Il n’est pas rare que des travaux de réparation s’avèrent inefficaces et ne remédient pas aux désordres qu’ils étaient censés réparer. Pour autant, ces travaux de réparation n’ont pas généré de nouveaux désordres, ni aggravés les désordres existants. Dans ce cas :  quid de la garantie décennale ?

C’est à cette question que la Cour de cassation a dû répondre par arrêt en date du 15 juin 2017 (16-17.811).

Les faits de l’espèce sont simples : Madame X est propriétaire d’une maison affectée de fissures.

Des travaux de reprises de fissures sont confiées à une société.

Peu de temps après les fissures sont réapparues.

Madame X , après expertise judiciaire, assigne les entreprises et les assureurs.

La Cour d’appel a rejeté la demande de Madame X sur le fondement de la garantie décennale et la Cour de cassation a confirmé le bienfondé de cette décision, en estimant :

« Mais attendu qu’ayant relevé que les fissures avaient pour origine des tassements différentiels des structures de la maison qui avaient perduré, malgré les confortements effectués, et retenu qu’il n’était pas démontré que les travaux préconisés de reprise de désordres préexistants, lesquels avaient été exécutés par la société Cariatide et s’étaient révélés inefficaces, aient été à l’origine des désordres initiaux, ni qu’ils les aient aggravés, la cour d’appel a pu déduire, de ces seuls motifs, qu’en l’absence de lien de causalité entre les travaux de reprise inefficaces et les désordres auxquels ils devaient mettre un terme, leur responsabilité de plein droit n’était pas engagée, de sorte qu’elle a légalement justifié sa décision de ce chef »

En résumé : la garantie décennale du constructeur ne peut être engagée :

  • Si les travaux de reprises se sont révélés inefficaces
  • Si les travaux de reprises n’ont pas été à l’origine des désordres initiaux.
  • Si les travaux de reprises n’ont pas aggravé les désordres initiaux.

Ainsi, la Cour de cassation se place sur le lien de causalité en estimant que :

« En l’absence de lien de causalité entre les travaux de reprise inefficaces et les désordres auxquels ils devaient mettre un terme, leur responsabilité de plein droit n’est pas engagée ».

C’est ce que j’appelle la théorie des travaux inutiles, soit des travaux :

  • Qui n’ont pas réparé les désordres qu’ils étaient censés réparés
  • Qui n’ont pas aggravé les désordres préexistants
  • Qui n’ont pas provoqué de nouveaux désordres.

De nouveau là, la Cour de cassation nous rappelle l’importance du désordre et l’importance de démontrer le lien de causalité entre le désordre et l’ouvrage réalisé.
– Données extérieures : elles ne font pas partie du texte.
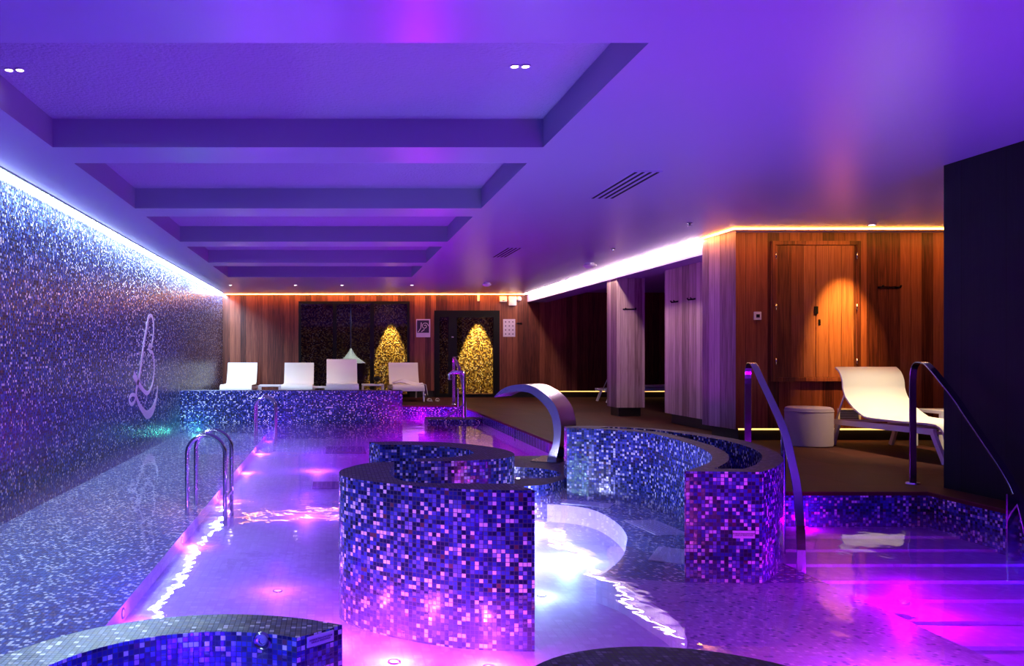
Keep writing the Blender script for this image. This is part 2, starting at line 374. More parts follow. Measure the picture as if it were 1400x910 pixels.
# back wall with openings for the glazing and the door
WX0, WX1, WZ1 = -.85, 1.91, 2.38
DX0, DX1, DZ1 = 2.52, 4.14, 2.15
mb = MB()
for x0, x1, z0, z1 in [(XL, WX0, .16, ZC+.1), (WX0, WX1, WZ1, ZC+.1), (WX1, DX0, .16, ZC+.1), (DX0, DX1, DZ1, ZC+.1), (DX1, 9.3, .16, ZC+.1)]:
    mb.box(x0, x1, YB, YB+.12, z0, z1)
struct(mb.build('wall_back', [M_wood]))
mb = MB()
for x0, x1 in [(XL, WX0), (WX1, DX0), (DX1, 9.3)]: mb.box(x0, x1, YB+.04, YB+.12, 0, .16)
struct(mb.build('baseboard_back', [M_plinth]))
mb = MB(); mb.box(5.3, 9.2, YB+.01, YB+.035, .135, .155)
struct(mb.build('trim_skirting_light', [M_led_f]))
# timber block: angled pier, clad return and the lounge wall
blk = [(4.87, 9.90), (4.79, 10.62), (5.17, 10.62), (5.17, 12.76), (9.2, 12.76), (9.2, 10.05), (4.93, 10.05)]
mb = MB(); mb.prism(blk[::-1], .15, ZC+.02, m=0)
for k in range(len(mb.f)):
    ps = [mb.v[i] for i in mb.f[k]]
    if all(p[1] > 9.86 and p[0] < 5.2 for p in ps): mb.m[k] = 1
struct(mb.build('wall_lounge', [M_wood, M_wood_lit]))
mb = MB(); mb.prism([(4.95, 10.0), (4.88, 10.55), (5.25, 10.7), (5.25, 12.7), (9.2, 12.7), (9.2, 10.12), (4.99, 10.12)], 0, .15)
struct(mb.build('baseboard_lounge', [M_plinth]))
mb = MB(); mb.box(5.0, 9.2, 10.095, 10.118, .125, .145)
struct(mb.build('trim_lounge_skirting_light', [M_led_f]))
mb = MB(); mb.box(9.2, 9.35, 6, YB+.1, 0, 2.75)
struct(mb.build('wall_alcove', [M_wood]))
mb = MB(); mb.box(XR+.5, 9.3, 5.9, 6.0, 0, 2.65)
struct(mb.build('wall_lounge_front', [M_wood]))
# pillar
mb = MB(); mb.box(4.85, 5.33, 14.0, 14.49, .15, 2.37)
pil = struct(mb.build('wall_pillar', [M_wood_lit, M_wood]))
mb = MB(); mb.box(4.90, 5.28, 14.05, 14.44, 0, .15)
struct(mb.build('baseboard_pillar', [M_plinth]))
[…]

La Cour d’appel de NIMES a été amenée à deux reprises, à la demande d’Eleom Avocats Nîmes, à faire application de cette jurisprudence, dans un arrêt en date du 8 avril 2021 (19/04355) et en date du  21 octobre 2021 (19/03967).

Mais attention, les conditions posées par la Cour de cassation sont strictes.  Il faut que les travaux soient inutiles et qu’ils n’aient pas généré le moindre désordre ou aggravé les désordres existants.

Si les travaux de reprises sont à l’origine de désordre ou ont aggravé les désordres existants, la Cour de cassation se montre beaucoup plus sévère avec les constructeurs, puisque dans ce cas-là l’entreprise est tenue de prendre en charge l’ensemble des désordres de nature décennale.

C’est notamment le sens de l’arrêt rendu par la Cour de cassation en date du 4 mars 2021 (19-25.702) :

« Ayant retenu, par une décision motivée, que les désordres initiaux n’étaient pas de nature à constituer une cause étrangère de nature à exonérer l’entrepreneur dont la garantie décennale se trouvait engagée en raison de ses travaux de réparation qui, non seulement n’avaient pas permis de remédier aux désordres initiaux, mais avaient aggravé ceux-ci et étaient à l’origine de l’apparition de nouveaux désordres, la cour d’appel en a déduit à bon droit que la responsabilité de cet entrepreneur était engagée pour l’ensemble des désordres de nature décennale. »

Ainsi, la Cour de cassation retient que :

  • Les désordres initiaux ne sont pas une cause étrangère de nature à exonérer l’entrepreneur de sa responsabilité. Il y a là la notion d’acceptation du support
  • La responsabilité du constructeur a été retenue car les travaux de réparation ont aggravé les désordres existants et sont à l’origine de l’apparition de nouveaux désordres.
  • Le constructeur dans ce cas est condamné à réparer l’ouvrage en son entier et prendre en charge même les travaux de nature à réparer les désordres d’origine.

La Cour de cassation indique que le constructeur ayant repris l’ouvrage doit prendre en charge « l’ensemble des désordres de nature décennale ».